Brazil sees easing of honey export crisis, but producers fear collapse without U.S. market
Aug, 11, 2025 Posted by Lucas LorimerWeek 202534
The federal government is expected to soon announce support measures for sectors and companies affected by the United States’ 50% tariff hike. Despite criticism from some industry leaders over the “delay” in drafting a contingency plan, government sources believe the crisis is beginning to stabilize due to solutions adopted in recent weeks by both Brazilian and American businesses.
Two cases were cited by officials involved in shaping the measures. One is honey. According to information provided to the government, business deals have resumed, and U.S. importers have agreed to cover the tariff costs in order to honor existing contracts. Ministries were also informed that Brazilian producers have found alternative markets for grapes that are no longer being shipped to the U.S.
“What was expected to become a crisis no longer is,” said a government source. The technical team is now focused on products like fish, mangoes, and nuts, which could be included in government procurement programs or credit assistance initiatives. “With honey and grapes resolved, that’s two fewer problems. We still hope that coffee will be exempted from the tariff,” the source added.
Renato Azevedo, president of the Brazilian Association of Honey Exporters (ABEMEL), stated that contracts have not been canceled, but rather all are being renegotiated in terms of price and shipping dates. In an effort to retain customers and keep trade flowing while awaiting a more stable environment, exporters are offering U.S. importers discounts of up to 30%.

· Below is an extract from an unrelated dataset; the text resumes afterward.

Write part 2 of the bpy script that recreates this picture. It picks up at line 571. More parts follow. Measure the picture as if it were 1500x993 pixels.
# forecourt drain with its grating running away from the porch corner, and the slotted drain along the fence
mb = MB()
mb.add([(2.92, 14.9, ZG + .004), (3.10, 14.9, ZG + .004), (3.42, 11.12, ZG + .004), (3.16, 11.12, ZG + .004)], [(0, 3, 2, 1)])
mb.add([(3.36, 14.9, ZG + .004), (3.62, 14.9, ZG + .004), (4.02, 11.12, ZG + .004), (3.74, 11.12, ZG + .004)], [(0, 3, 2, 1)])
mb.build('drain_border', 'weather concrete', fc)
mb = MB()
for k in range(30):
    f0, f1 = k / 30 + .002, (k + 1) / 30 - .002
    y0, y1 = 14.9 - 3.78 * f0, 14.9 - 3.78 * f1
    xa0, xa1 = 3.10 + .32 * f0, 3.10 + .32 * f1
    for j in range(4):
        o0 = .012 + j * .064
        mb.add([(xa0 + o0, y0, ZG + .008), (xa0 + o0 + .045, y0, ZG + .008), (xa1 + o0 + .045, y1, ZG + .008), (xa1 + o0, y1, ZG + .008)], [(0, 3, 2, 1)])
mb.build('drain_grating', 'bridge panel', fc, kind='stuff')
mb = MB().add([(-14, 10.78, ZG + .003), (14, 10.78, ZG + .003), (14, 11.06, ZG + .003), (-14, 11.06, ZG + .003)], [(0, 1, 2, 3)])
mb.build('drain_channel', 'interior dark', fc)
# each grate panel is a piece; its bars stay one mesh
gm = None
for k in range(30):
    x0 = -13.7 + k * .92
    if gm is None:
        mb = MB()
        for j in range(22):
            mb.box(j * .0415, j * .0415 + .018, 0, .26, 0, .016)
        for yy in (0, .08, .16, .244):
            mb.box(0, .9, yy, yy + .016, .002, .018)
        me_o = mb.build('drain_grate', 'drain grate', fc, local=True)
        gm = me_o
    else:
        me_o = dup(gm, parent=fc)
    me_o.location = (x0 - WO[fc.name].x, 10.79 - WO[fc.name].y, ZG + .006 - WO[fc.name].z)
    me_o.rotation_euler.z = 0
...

The concern, however, is that this could financially ruin many producers. On the other hand, without the discount, Brazilian honey could become prohibitively expensive for American consumers, which would hurt future demand.
“In general, the idea is to keep exports moving, but the 30% discount will hit the business hard. Many producers could go under with that kind of margin loss. Applying it could render our beekeeping industry unviable,” Azevedo warned.

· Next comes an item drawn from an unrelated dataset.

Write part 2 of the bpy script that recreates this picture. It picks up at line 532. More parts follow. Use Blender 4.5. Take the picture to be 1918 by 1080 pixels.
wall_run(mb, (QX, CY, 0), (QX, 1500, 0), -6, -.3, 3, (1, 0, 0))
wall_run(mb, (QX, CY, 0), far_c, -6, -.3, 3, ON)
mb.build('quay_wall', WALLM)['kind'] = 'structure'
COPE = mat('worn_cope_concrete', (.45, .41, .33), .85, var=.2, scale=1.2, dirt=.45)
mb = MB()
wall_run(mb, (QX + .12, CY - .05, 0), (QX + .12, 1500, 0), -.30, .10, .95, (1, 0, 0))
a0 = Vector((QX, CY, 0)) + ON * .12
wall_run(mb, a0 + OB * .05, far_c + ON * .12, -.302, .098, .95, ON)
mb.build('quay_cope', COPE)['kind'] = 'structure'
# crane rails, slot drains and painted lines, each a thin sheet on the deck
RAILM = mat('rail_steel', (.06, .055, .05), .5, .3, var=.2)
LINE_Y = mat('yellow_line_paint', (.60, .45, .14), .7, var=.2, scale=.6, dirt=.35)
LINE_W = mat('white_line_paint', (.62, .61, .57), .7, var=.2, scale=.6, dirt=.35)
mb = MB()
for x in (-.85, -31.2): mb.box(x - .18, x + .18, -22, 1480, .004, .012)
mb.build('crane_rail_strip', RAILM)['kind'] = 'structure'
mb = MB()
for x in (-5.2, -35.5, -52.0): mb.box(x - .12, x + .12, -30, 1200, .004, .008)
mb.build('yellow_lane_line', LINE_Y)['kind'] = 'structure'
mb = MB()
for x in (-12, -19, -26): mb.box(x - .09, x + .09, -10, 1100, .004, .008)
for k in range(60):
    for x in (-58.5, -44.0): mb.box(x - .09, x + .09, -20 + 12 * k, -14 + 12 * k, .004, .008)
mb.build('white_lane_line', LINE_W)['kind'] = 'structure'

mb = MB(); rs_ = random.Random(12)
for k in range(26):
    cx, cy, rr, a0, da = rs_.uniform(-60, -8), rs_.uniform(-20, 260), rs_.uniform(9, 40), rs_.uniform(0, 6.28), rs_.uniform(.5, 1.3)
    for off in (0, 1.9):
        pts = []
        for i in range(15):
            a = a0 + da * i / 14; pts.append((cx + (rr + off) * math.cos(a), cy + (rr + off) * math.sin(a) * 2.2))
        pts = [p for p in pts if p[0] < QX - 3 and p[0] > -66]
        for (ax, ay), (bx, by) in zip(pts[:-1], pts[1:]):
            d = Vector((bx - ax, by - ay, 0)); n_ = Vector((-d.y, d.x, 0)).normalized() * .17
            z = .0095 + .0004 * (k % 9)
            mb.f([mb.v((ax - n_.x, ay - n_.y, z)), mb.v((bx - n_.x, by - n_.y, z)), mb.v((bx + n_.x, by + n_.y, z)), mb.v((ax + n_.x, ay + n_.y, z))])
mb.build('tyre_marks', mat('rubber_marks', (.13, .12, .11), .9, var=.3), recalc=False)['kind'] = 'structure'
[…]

“Even before Trump’s tariff, Brazilian honey was already priced about 30% higher than Argentine honey, for example. That’s because Brazilian honey is organic. Now, the concern is that with the new tariff, the price difference could nearly double, and importers fear this will severely impact demand for our product,” Azevedo explained.

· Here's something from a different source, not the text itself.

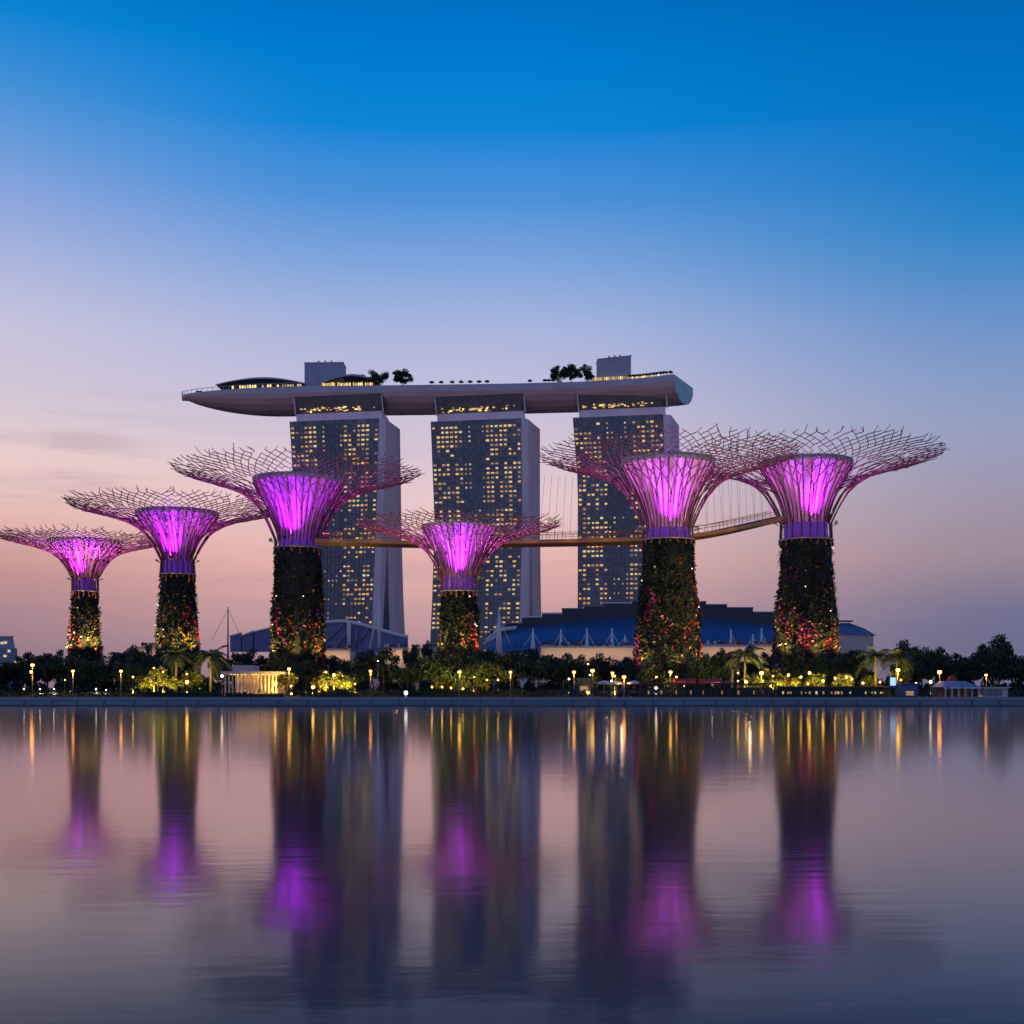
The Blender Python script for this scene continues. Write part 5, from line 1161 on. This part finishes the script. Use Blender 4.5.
# timber tables with seats on the open quay
def terrace_table(px, Y, label):
    b0 = at(px, 690, Y); o = empty('terrace_table', (b0.x, Y, GZ), label, 'table', 'terrace tables on the quay')
    q = MB(); q.lathe([(.55, .72), (.55, .77)], 14, capb=True, capt=True); q.build('table_top', M['white_panel'], o)
    q = MB(); q.tube([(0, 0, 0), (0, 0, .72)], .05, 6); q.build('leg', M['pole'], o)
    q = MB(); q.tube([(0, 0, .77), (0, 0, 2.2)], .03, 5); q.lathe([(1.2, 1.95), (.7, 2.3), (.03, 2.5)], 10, capb=True); q.build('sunshade', M['white_panel'], o)
for px, Yv, lab in ((604, 182, 'white shaded terrace table in the middle of the quay lamps, nearest the kiosk'), (616, 183, 'white shaded terrace table at the lamp cluster'), (634, 182, 'white shaded terrace table at the tallest tower foot, short of the pergola')): terrace_table(px, Yv, lab)

# ------------------------------------------------------------------ people on the quay
def person_mesh(seed, stride):
    rr = random.Random(seed); h = 1.72
    V = {'pelvis': (0, 0, .93), 'belly': (0, 0, 1.10), 'chest': (0, .01, 1.30), 'neck': (0, 0, 1.48), 'head0': (0, -.01, 1.56), 'head1': (0, -.02, 1.66), 'head2': (0, -.01, 1.73)}
    rad = {'pelvis': (.15, .11), 'belly': (.135, .10), 'chest': (.165, .11), 'neck': (.055, .055), 'head0': (.07, .08), 'head1': (.08, .095), 'head2': (.055, .065)}
    E = [('pelvis', 'belly'), ('belly', 'chest'), ('chest', 'neck'), ('neck', 'head0'), ('head0', 'head1'), ('head1', 'head2')]
    for s, n_ in ((-1, 'l'), (1, 'r')):
        f = stride * s
        V.update({'hip' + n_: (s * .09, 0, .86), 'knee' + n_: (s * .10, -.02 - f * .12, .49), 'ankle' + n_: (s * .10, .03 - f * .22, .08), 'toe' + n_: (s * .12, -.12 - f * .22, .035),
                  'sho' + n_: (s * .19, 0, 1.40), 'elb' + n_: (s * .25, .03 + f * .05, 1.12), 'wri' + n_: (s * .24, -.06 + f * .10, .88), 'hand' + n_: (s * .235, -.09 + f * .11, .79)})
        rad.update({'hip' + n_: (.095, .095), 'knee' + n_: (.062, .062), 'ankle' + n_: (.042, .042), 'toe' + n_: (.035, .03), 'sho' + n_: (.065, .065), 'elb' + n_: (.045, .045), 'wri' + n_: (.032, .032), 'hand' + n_: (.03, .02)})
        E += [('pelvis', 'hip' + n_), ('hip' + n_, 'knee' + n_), ('knee' + n_, 'ankle' + n_), ('ankle' + n_, 'toe' + n_), ('chest', 'sho' + n_), ('sho' + n_, 'elb' + n_), ('elb' + n_, 'wri' + n_), ('wri' + n_, 'hand' + n_)]
    ks = list(V); me = bpy.data.meshes.new('person'); me.from_pydata([V[k_] for k_ in ks], [(ks.index(a), ks.index(c)) for a, c in E], [])
    ob = bpy.data.objects.new('person', me); col.objects.link(ob)
    md = ob.modifiers.new('skin', 'SKIN'); ob.modifiers.new('sub', 'SUBSURF').levels = 1
    for i, k_ in enumerate(ks): me.skin_vertices[0].data[i].radius = rad[k_]; me.skin_vertices[0].data[i].use_root = (k_ == 'pelvis')
    dg = bpy.context.evaluated_depsgraph_get(); out = bpy.data.meshes.new_from_object(ob.evaluated_get(dg)); bpy.data.objects.remove(ob)
    for m in (M['skin'], M['cloth'], M['blue_booth'] if seed % 2 else M['red_cloth']): out.materials.append(m)
    for p_ in out.polygons:
        z = p_.center.z; p_.use_smooth = True
        p_.material_index = 0 if z > 1.47 or (abs(p_.center.x) > .2 and z < .93 and z > .7) else (1 if z < .98 else (2 if seed % 3 == 0 else 1))
    return out
def add_person(px, Y, label, me, rz):
    o = link_mesh('person', me, None, ((px - 512) * Y / F, Y, GZ)); o.rotation_euler = (0, 0, rz); tag(o, label, 'person', 'people on the quay')
    q = MB(); q.lathe([(.088, -.02), (.10, .05), (.085, .11), (.03, .145)], 10, capt=True); h = q.build('hair', M['hair'], o, (0, .012, 1.63))
try:
    PM = [person_mesh(1, 0.0), person_mesh(2, .8), person_mesh(3, .4)]
    for i, (px, Y, lab, rz) in enumerate([(563, 174, 'person in dark clothes standing near the mass end, first of three by the wall', .4), (571, 172.8, 'person in dark clothes standing beside another at the sea wall edge', 2.6), (574.5, 172.9, 'person in dark trousers facing the companion at the sea wall edge', -2.0),
          (597, 176, 'person in dark clothes standing alone below the grey kiosk', .2), (609, 177, 'person walking below the lamp cluster', 1.4), (622, 176.5, 'person in dark clothes standing under the brightest orange lamp', 0), (629, 177, 'person standing beside the shaded table at the tower foot', 2.9), (653, 176, 'person walking past the start of the pergola', -1.5), (948, 175.5, 'person standing by the first white column of the shelter', .3), (962, 176, 'person walking in front of the shelter', 1.5)]):
        add_person(px, Y, lab, PM[i % 3], rz)
except Exception as e:
    print('people failed', e)
# a railing along the quay between the trunk row and the white container
rl = empty('quay_railing', (0, BANK + 3, GZ), 'thin dark railing along the quay edge in front of the park', 'railing')
q = MB(); xa, xb = (540 - 512) * 173 / F, (1040 - 512) * 173 / F
q.tube([(xa, 0, 1.0), (xb, 0, 1.0)], .035, 5); q.tube([(xa, 0, .55), (xb, 0, .55)], .02, 4); q.build('rail', M['pole'], rl)
n = int((xb - xa) / 1.6)
q = MB()
for i in range(n + 1): x = xa + (xb - xa) * i / n; q.tube([(x, 0, 0), (x, 0, 1.02)], .03, 5)
q.build('posts', M['pole'], rl)['kind'] = 'stuff'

Some shipments were moved up, he said, to ensure the products reached the U.S. before the tariff took effect. Still, the situation remains unclear even for U.S. importers, who are pushing prices down and delaying new container orders.
“For now, they’re already negotiating prices, as there’s no way to absorb the full tariff cost on their end,” he said. A price renegotiation is underway to “split the bill,” Azevedo explained. Brazilian producers are covering part of the cost through discounts, while American importers cover the rest via the tariff.
The problem, according to Azevedo, is that importers want to cover “very little” of the cost. “We’re working with a discount of around 30%, which would result in a very low cost for them—about 5%,” he explained. “If the product is priced at 10, the 50% tariff pushes that to 15. With a 30% discount, the base cost drops to 7, and a 50% tariff adds 3.5, totaling 10.5,” he detailed.
The sector is still awaiting the government’s support package. Honey is already included in the government procurement program, for example, but Azevedo said the initiative is limited in scale and applies to very small volumes.